When Linda DiMario set to work on a marketing plan for Great Bend, her best ideas came naturally.

Nature and birding are dominant themes for Great Bend’s top tourism attractions, DiMario said Friday as she presented her plan. "Underdeveloped opportunities exist in almost every corner."

DiMario, with DiMario & Associates in Long Beach, Calif., is a specialist in destination marketing and economic development strategies. She has completed a 100-page plan for the Great Bend Convention and Visitors Bureau, and reported on the highlights during a luncheon that included people from CVG, the City of Great Bend, Chamber of Commerce and others.

In marketing Great Bend as a destination, the goal is to attract people from 100 miles away or more, focusing on people in Kansas and its bordering states, and entice them to spend at least one night here. The plan uses partnerships that work with the city’s primary attractions and its natural assets.

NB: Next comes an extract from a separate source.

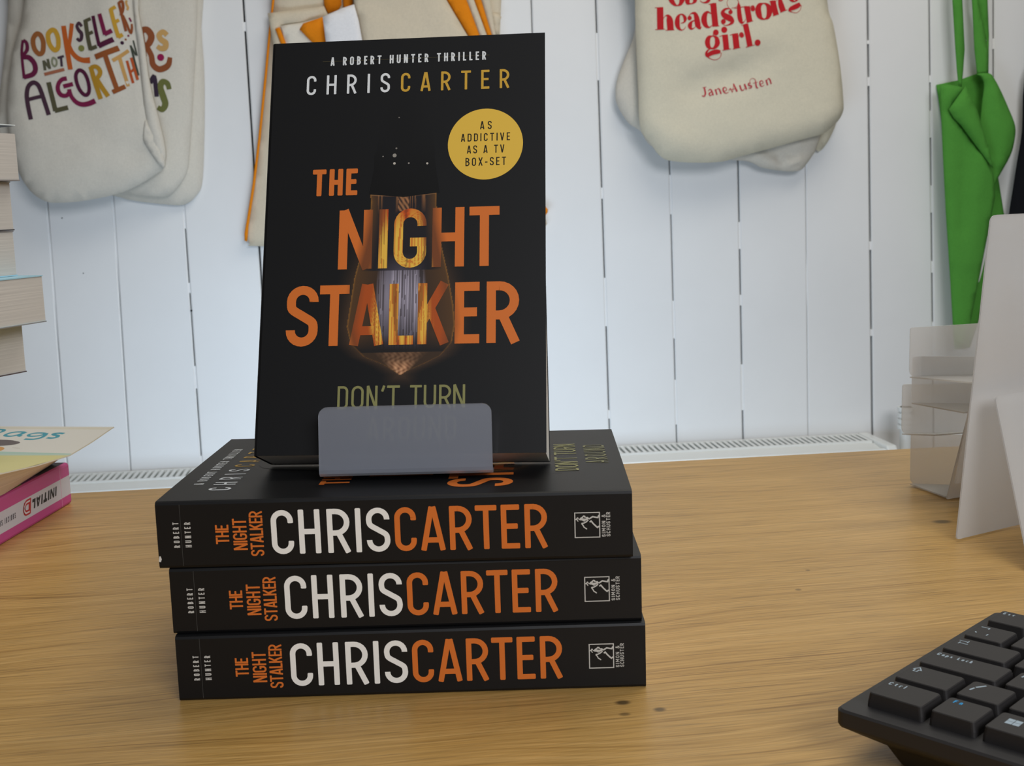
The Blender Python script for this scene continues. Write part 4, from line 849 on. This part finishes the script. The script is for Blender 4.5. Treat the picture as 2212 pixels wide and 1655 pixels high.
txt1=[('6b2443',[(-594.9,495.3,4.98),(-598.3,473.7,4.98),(-597.9,432.0,4.98)],False),('6b2443',[(-594.3,495.3,4.84),(-588.8,490.2,5.81),(-588.1,480.9,6.36),(-591.4,474.8,6.08),(-597.4,469.3,4.98)],False),('6b2443',[(-597.7,466.2,6.08),(-587.2,466.3,8.3),(-579.1,457.2,8.57),(-577.6,446.0,8.3),(-583.5,438.0,8.02),(-598.5,433.9,7.19)],False),('9a5f35',[(-570.3,504.5,8.02),(-576.1,498.1,8.02),(-577.5,489.4,8.02),(-575.6,478.9,8.02),(-569.4,471.7,8.02),(-563.2,474.3,8.02),(-560.9,484.2,8.02),(-560.8,492.9,8.02),(-564.3,502.2,8.02)],True),('c79a38',[(-544.4,510.3,7.74),(-550.7,505.1,7.74),(-552.1,497.7,7.74),(-550.2,486.5,7.74),(-543.5,477.4,7.74),(-537.4,480.7,7.74),(-535.6,489.9,7.74),(-535.9,498.6,7.74),(-539.1,508.0,7.74)],True),('bf5f2a',[(-525.1,516.8,8.02),(-522.7,481.0,8.02),(-519.8,444.8,8.02)],False),('bf5f2a',[(-511.0,520.5,6.91),(-514.4,503.2,6.64),(-518.0,485.9,5.53)],False),('bf5f2a',[(-519.2,485.9,6.91),(-514.7,473.4,7.6),(-506.7,463.9,8.02),(-497.1,459.6,8.57),(-485.3,459.2,10.23)],False),('4b3340',[(-495.0,515.3,4.98),(-499.3,520.9,4.98),(-503.0,516.0,5.25),(-500.5,509.2,6.08),(-496.6,503.6,6.36),(-497.6,494.9,5.81),(-501.3,492.5,5.25),(-504.7,496.2,4.7)],False),('848447',[(-498.7,479.4,10.51),(-498.5,479.4,10.51)],'dot'),('59553f',[(-488.2,526.1,7.19),(-486.4,499.0,7.19),(-483.1,476.0,7.19)],False),('59553f',[(-488.7,524.1,5.53),(-479.1,527.7,5.53)],False),('59553f',[(-485.5,502.5,5.53),(-476.9,505.7,5.53)],False),('59553f',[(-484.5,477.3,6.36),(-472.2,481.6,6.36)],False),('55223b',[(-474.8,532.1,6.08),(-471.5,506.3,6.08),(-467.8,482.3,6.08)],False),('55223b',[(-469.1,482.0,8.3),(-444.2,493.1,8.3)],False),('7c2447',[(-463.6,534.9,6.91),(-460.0,517.2,6.91),(-456.6,500.4,6.91)],False),('7c2447',[(-457.6,501.1,7.19),(-445.2,507.3,7.19)],False),('c79a38',[(-444.3,542.7,6.64),(-440.5,519.4,6.64),(-435.7,496.0,6.64)],False),('c79a38',[(-445.1,541.1,5.53),(-436.3,546.3,5.53)],False),('c79a38',[(-440.5,520.4,5.25),(-432.5,524.9,5.25)],False),('c79a38',[(-436.7,496.4,6.08),(-428.8,501.2,6.08)],False),('8f4f2f',[(-431.0,553.9,4.42),(-426.8,527.9,4.42),(-423.2,506.5,4.42)],False),('8f4f2f',[(-430.4,552.9,3.87),(-425.6,555.7,4.42),(-424.5,547.6,4.7),(-425.9,539.0,4.15),(-429.9,532.3,3.59)],False),('8f4f2f',[(-426.4,532.8,4.15),(-421.2,519.1,4.15),(-418.2,508.5,4.15),(-415.5,504.1,4.15),(-413.5,511.5,3.59),(-413.4,519.0,3.04)],False),('c99b5c',[(-417.0,556.8,3.04),(-419.4,555.0,3.32),(-418.8,550.0,3.59),(-417.3,545.7,3.59),(-418.8,541.4,3.32)],False),('7c2447',[(-416.7,529.0,2.77),(-413.7,522.7,2.77)],False),('3d2238',[(-431.2,487.5,6.08),(-431.1,487.5,6.08)],'dot'),('9a5f35',[(-425.0,493.0,3.59),(-424.9,493.0,3.59)],'dot'),('7c2447',[(-420.0,499.2,3.59),(-419.9,499.2,3.59)],'dot'),('5d5b48',[(-562.6,460.6,4.7),(-561.6,444.4,4.7)],False),('5d5b48',[(-562.6,460.0,4.15),(-553.5,447.4,4.15)],False),('5d5b48',[(-555.7,463.0,4.42),(-553.5,446.5,4.42)],False),('8b8c72',[(-546.2,464.7,3.32),(-548.7,460.4,3.32),(-548.4,454.1,3.32),(-545.2,450.8,3.32),(-541.8,454.0,3.32),(-541.8,460.9,3.32)],True),('4a3a45',[(-539.3,464.2,3.87),(-528.6,467.2,3.87)],False),('4a3a45',[(-533.7,465.7,4.15),(-533.5,450.1,4.15)],False),('a8694f',[(-563.7,437.6,5.25),(-547.0,441.4,5.25),(-529.8,445.3,5.25)],False),('4b3340',[(-592.3,363.3,7.47),(-595.5,386.3,7.47),(-596.1,405.1,7.47),(-592.0,418.8,7.47),(-583.5,424.6,7.47),(-576.3,421.0,7.47),(-572.2,410.9,7.47),(-566.7,388.2,7.47),(-562.3,370.2,7.47)],False),('4b3340',[(-594.9,396.6,6.08),(-581.3,399.8,6.08),(-567.8,402.2,6.08)],False),('59553f',[(-558.0,424.6,8.02),(-554.5,400.5,8.02),(-550.8,376.5,8.02)],False),('59553f',[(-552.1,377.1,7.74),(-529.5,382.0,7.74)],False),('7c2447',[(-527.0,430.2,7.19),(-535.2,428.6,6.91),(-541.7,421.5,6.91),(-543.5,411.5,7.47),(-539.3,403.3,7.47),(-530.6,401.8,6.91),(-524.5,408.0,6.91)],False),('7c2447',[(-534.1,417.0,6.91),(-517.6,420.8,6.91)],False),('7c2447',[(-525.0,412.4,6.91),(-522.6,401.0,6.91),(-515.3,390.8,7.47),(-505.6,386.5,8.02),(-494.3,387.6,8.57),(-482.9,392.0,8.85)],False),('55223b',[(-505.7,443.1,6.36),(-511.3,435.9,6.36),(-511.1,423.4,6.36),(-506.8,410.1,6.36),(-499.9,402.3,6.36),(-493.5,404.2,6.36),(-490.8,414.2,6.36),(-492.7,429.3,6.36),(-498.1,440.0,6.36)],True),('b78a2e',[(-485.3,448.6,8.02),(-479.6,421.5,8.02),(-473.6,394.7,8.02)],False),('b78a2e',[(-485.1,446.7,6.91),(-476.8,448.4,6.91),(-470.7,443.3,7.47),(-470.3,435.7,7.47),(-478.0,426.2,6.91)],False),('b78a2e',[(-476.6,427.7,8.02),(-468.4,412.5,8.02),(-460.7,398.7,8.02)],False),('93532d',[(-459.6,468.1,8.02),(-452.5,438.5,8.02),(-444.6,407.5,8.02)],False),('93532d',[(-476.2,464.0,9.12),(-456.8,471.1,9.12),(-437.1,478.9,9.12)],False),('93532d',[(-452.9,405.6,7.47),(-431.7,415.2,7.47)],False),('c99b5c',[(-448.5,457.9,6.08),(-435.3,465.8,6.08),(-421.8,474.9,6.08)],False),('c99b5c',[(-437.4,463.9,6.08),(-432.4,439.4,6.08),(-426.9,415.1,6.08)],False),('b9572f',[(-425.9,458.1,4.7),(-422.3,439.2,4.7),(-418.4,420.5,4.7)],False),('b9572f',[(-418.6,463.0,4.7),(-414.4,444.1,4.7),(-410.5,426.1,4.7)],False),('b9572f',[(-423.7,437.3,4.15),(-414.1,444.7,4.15)],False),('474b40',[(-418.0,483.6,3.32),(-413.3,457.8,3.32),(-408.6,433.6,3.32)],False),('474b40',[(-417.7,482.9,2.77),(-410.7,467.2,2.77)],False),('474b40',[(-413.0,491.6,2.49),(-410.6,477.8,2.49),(-408.7,466.5,2.49)],False)]
txt2=[('8f5233',[(-405.5,511.7,8.99),(-394.1,512.9,10.99),(-387.4,502.0,11.49),(-392.4,489.6,10.49),(-401.9,484.2,9.49)],False),('8f5233',[(-404.4,511.7,8.99),(-402.7,488.7,8.99),(-401.9,468.3,8.99)],False),('8f5233',[(-396.2,484.1,8.99),(-389.8,469.2,9.49),(-388.2,454.5,9.99),(-379.6,446.4,10.49),(-369.2,447.8,10.49),(-361.3,454.0,9.49),(-358.1,465.7,7.49)],False),('96204f',[(-374.2,466.0,11.99),(-374.0,466.0,11.99)],'dot'),('c9a064',[(-360.7,503.3,8.49),(-367.1,508.9,8.49),(-374.1,503.6,8.99),(-371.4,496.1,9.49),(-363.9,490.3,9.99),(-365.1,482.4,9.49),(-372.5,480.9,8.99),(-378.6,484.9,7.49)],False),('6d7040',[(-363.4,411.8,7.99),(-365.9,421.7,8.99),(-373.9,424.6,9.99),(-378.5,415.6,10.99),(-375.0,400.6,11.49),(-372.1,386.8,10.99),(-377.8,377.8,9.49),(-385.5,381.4,7.99)],False),('3d3140',[(-395.1,422.8,7.49),(-387.5,432.9,7.49),(-385.8,399.7,7.49)],False)]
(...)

Cheyenne Bottoms is the area’s biggest attraction, and Great Bend is the best place on the Wetlands & Wildlife National Scenic Byway for providing all of the amenities tourists want, DiMario said. With respect to other towns on the byway, from Stafford to Hoisington, Great Bend is the hub, and will be the major traffic generator to the Kansas Wetlands Education Center, she said.

She suggested expanding the Wings & Wetlands festival with events that will draw thousands of people. They can be simple things, such as downtown sidewalk art, or a bird-nest hairstyle contest. DiMario also showed a 4-foot-tall "birdhouse" work of art that will be going in a window at Cornerstone Interiors on Main Street. If other businesses and people throughout the city put up their own birdhouse art, it can become something that people will enjoy and remember.

The marketing plan lists specific travel publications that Great Bend should be featured in, and not just with tiny ads, DiMario said. The goal is to make nature photographers, birders and others associate Great Bend with its natural attractions. The plan also attempts to make the best use of available resources, which is why DiMario recommends enlisting volunteers for things like cleaning up Veterans Memorial Lake and Stone Lake. "Bring some young people to the mix and put them to work," she said.

However, not all of the work can be done by volunteers, or even by existing paid staff, she said. DiMario recommends expanding the CVG staff by adding a tourism activities coordinator.